Kelsea’s decision to include drag queens in her CMT Music Awards performance is pointed, as it comes after a federal judge has temporarily blocked Tennessee’s controversial law banning drag shows, just hours before it was meant to take effect. The first-of-its-kind legislation was considered too vague and broad and the state didn’t provide a good reason for why it would benefit Tennessee, US District Judge Thomas Parker wrote in his ruling. Country artists including Maren Morris, Sheryl Crow and more gathered at Nashville’s Bridgestone Arena last week to perform and benefit the Tennessee Equality Project, Inclusion Tennessee, Out Memphis, and the Tennessee Pride Chamber in partnership with Looking Out Foundation.

This wasn’t the only time Kelsea got political this evening. She opened up the CMT Music Awards with an emotional tribute to the lives lost at the tragic Covenant School shooting in Nashville on March 27th. She told the crowd while standing on a dimmed stage, “Three 9 year olds, Evelyn Dieckhaus, Hallie Scruggs, William Kinney, along with Katherine Koonce, Cynthia Peak and Mike Hill walked into the Covenant School and didn’t walk out. The community of sorrow over this and the 130 mass shootings in the US this year alone stretches from coast to coast.” She went on to recall witnessing the loss of her high school classmate to gun violence in the school cafeteria.

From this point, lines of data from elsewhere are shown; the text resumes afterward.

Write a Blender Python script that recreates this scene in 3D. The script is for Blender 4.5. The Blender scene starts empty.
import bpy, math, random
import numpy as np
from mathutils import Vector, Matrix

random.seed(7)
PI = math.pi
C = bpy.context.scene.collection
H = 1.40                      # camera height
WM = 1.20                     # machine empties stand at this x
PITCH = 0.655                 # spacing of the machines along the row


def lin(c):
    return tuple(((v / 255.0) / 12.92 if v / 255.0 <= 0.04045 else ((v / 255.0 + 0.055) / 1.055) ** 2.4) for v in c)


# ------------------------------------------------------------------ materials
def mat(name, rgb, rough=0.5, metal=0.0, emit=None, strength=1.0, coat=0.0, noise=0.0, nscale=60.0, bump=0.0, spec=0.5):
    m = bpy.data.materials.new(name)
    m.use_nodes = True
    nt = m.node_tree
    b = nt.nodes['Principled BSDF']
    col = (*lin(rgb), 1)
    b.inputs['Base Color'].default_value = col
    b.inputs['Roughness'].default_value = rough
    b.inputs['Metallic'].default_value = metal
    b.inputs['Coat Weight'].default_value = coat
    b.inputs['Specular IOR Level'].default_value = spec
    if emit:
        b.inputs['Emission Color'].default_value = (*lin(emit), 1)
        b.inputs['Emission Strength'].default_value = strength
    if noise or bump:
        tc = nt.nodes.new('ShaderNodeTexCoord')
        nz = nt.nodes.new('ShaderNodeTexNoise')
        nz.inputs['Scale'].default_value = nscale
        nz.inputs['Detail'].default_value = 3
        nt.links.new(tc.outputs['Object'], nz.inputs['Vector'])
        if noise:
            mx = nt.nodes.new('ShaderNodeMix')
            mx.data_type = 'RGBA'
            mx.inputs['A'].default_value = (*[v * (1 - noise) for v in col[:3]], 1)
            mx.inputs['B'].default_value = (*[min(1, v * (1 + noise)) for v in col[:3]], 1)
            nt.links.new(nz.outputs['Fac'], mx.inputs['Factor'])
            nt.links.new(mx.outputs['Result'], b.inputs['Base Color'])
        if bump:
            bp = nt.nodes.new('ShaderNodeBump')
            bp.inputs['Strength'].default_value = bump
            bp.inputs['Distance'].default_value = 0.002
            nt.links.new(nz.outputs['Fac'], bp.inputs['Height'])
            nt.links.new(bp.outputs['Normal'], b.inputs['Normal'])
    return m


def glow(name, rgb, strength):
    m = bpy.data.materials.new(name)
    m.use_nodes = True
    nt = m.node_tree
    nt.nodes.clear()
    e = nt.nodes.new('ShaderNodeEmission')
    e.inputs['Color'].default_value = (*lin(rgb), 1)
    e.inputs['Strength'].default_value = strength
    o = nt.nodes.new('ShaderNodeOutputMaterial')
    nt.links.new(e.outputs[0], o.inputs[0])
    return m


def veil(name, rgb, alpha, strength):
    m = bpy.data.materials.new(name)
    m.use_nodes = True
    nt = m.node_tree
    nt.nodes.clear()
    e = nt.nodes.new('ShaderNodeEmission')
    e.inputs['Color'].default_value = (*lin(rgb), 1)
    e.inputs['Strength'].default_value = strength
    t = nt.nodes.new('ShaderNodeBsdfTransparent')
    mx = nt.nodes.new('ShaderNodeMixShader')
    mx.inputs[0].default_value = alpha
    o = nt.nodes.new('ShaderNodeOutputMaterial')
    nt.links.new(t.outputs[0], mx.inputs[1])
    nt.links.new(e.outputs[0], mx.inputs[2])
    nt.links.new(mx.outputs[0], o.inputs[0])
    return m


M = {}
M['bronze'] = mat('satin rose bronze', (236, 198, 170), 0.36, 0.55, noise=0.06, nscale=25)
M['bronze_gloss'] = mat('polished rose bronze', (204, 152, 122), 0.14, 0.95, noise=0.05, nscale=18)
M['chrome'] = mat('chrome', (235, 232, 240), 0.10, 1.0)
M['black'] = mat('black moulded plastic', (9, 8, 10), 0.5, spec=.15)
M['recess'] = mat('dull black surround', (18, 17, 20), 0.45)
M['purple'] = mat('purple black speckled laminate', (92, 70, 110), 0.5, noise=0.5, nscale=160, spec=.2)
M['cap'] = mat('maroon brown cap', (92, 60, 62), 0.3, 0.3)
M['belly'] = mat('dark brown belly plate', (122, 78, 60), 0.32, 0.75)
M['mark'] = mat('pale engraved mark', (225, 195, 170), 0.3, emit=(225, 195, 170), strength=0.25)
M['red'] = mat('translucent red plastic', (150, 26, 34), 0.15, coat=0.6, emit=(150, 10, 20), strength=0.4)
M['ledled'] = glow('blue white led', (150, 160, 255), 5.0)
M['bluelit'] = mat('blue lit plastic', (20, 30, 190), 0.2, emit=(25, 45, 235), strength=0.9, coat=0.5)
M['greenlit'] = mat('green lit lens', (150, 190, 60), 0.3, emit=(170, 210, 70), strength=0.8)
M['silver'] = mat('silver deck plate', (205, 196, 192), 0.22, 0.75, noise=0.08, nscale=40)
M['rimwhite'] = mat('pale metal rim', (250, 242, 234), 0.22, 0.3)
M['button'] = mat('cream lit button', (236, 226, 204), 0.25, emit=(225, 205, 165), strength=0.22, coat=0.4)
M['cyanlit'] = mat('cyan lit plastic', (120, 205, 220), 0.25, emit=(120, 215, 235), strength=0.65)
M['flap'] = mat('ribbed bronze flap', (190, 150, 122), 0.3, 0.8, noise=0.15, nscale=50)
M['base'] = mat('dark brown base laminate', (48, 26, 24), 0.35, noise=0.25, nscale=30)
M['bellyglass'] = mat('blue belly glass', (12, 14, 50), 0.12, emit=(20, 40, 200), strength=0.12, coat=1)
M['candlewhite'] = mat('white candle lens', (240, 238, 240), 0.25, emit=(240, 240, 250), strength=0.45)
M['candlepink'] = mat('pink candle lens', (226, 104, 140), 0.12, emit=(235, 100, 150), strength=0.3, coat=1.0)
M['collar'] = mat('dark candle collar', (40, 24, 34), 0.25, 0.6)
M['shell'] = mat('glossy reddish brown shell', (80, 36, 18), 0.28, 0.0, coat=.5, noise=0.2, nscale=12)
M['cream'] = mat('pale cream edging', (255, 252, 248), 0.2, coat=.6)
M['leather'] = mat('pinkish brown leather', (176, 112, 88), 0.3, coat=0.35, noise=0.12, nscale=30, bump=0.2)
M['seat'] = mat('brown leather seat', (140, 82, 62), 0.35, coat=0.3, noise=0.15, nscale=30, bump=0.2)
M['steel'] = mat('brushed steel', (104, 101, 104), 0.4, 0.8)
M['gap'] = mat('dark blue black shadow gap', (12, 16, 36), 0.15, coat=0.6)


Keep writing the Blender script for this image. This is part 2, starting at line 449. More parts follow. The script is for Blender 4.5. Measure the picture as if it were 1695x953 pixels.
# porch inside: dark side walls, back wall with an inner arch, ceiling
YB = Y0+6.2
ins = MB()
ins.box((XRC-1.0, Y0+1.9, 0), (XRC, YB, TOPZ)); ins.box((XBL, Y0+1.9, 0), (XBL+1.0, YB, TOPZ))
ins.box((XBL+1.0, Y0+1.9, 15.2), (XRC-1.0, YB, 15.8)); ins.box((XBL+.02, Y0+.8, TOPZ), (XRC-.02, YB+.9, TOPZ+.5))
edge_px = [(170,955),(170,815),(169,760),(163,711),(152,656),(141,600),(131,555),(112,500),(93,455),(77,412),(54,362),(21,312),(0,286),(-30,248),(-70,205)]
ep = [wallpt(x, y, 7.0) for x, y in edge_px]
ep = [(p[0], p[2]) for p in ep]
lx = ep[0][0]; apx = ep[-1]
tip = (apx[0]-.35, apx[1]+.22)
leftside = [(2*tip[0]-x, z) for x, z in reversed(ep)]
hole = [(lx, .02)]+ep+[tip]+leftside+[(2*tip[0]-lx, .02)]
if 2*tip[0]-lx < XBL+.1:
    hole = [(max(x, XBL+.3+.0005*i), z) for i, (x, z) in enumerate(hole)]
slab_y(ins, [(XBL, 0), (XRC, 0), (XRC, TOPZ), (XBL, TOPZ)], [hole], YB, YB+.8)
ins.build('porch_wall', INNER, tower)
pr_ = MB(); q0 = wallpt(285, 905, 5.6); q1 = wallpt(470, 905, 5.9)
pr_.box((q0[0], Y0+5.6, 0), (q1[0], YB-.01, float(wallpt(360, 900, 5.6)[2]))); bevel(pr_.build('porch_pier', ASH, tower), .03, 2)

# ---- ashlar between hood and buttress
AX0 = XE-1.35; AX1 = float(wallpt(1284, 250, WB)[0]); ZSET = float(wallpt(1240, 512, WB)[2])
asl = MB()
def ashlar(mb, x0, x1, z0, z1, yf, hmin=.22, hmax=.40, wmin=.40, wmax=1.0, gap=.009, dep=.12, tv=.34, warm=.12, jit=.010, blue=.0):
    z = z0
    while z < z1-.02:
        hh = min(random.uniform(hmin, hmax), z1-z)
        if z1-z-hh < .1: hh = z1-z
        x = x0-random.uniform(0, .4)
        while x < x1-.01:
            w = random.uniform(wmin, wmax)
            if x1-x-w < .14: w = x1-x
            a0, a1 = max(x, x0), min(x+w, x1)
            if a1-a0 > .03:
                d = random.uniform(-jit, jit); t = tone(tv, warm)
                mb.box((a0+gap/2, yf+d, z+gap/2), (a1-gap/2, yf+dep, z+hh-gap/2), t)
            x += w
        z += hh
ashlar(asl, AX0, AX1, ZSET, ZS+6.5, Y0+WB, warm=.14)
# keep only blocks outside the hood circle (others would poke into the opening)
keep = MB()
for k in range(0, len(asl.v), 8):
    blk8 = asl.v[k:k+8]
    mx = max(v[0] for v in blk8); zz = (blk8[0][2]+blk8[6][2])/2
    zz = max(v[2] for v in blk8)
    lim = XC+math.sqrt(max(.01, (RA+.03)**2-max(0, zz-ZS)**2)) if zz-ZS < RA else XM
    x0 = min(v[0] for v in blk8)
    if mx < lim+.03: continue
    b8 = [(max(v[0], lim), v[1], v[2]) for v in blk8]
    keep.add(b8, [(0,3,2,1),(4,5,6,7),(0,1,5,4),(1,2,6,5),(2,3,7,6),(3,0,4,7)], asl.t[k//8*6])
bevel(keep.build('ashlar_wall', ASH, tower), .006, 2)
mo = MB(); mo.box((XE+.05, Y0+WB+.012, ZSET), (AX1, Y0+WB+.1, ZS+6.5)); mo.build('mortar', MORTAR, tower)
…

“Tonight’s broadcast is dedicated to the ever-growing list of families, friends, survivors, witnesses and responders whose lives continue to forever be changed by gun violence,” she continued. “I pray deeply that the closeness and the community that we feel through the next few hours of music can turn into action, like real action, that moves us forward together to create change for the safety of our kids and our loved ones.”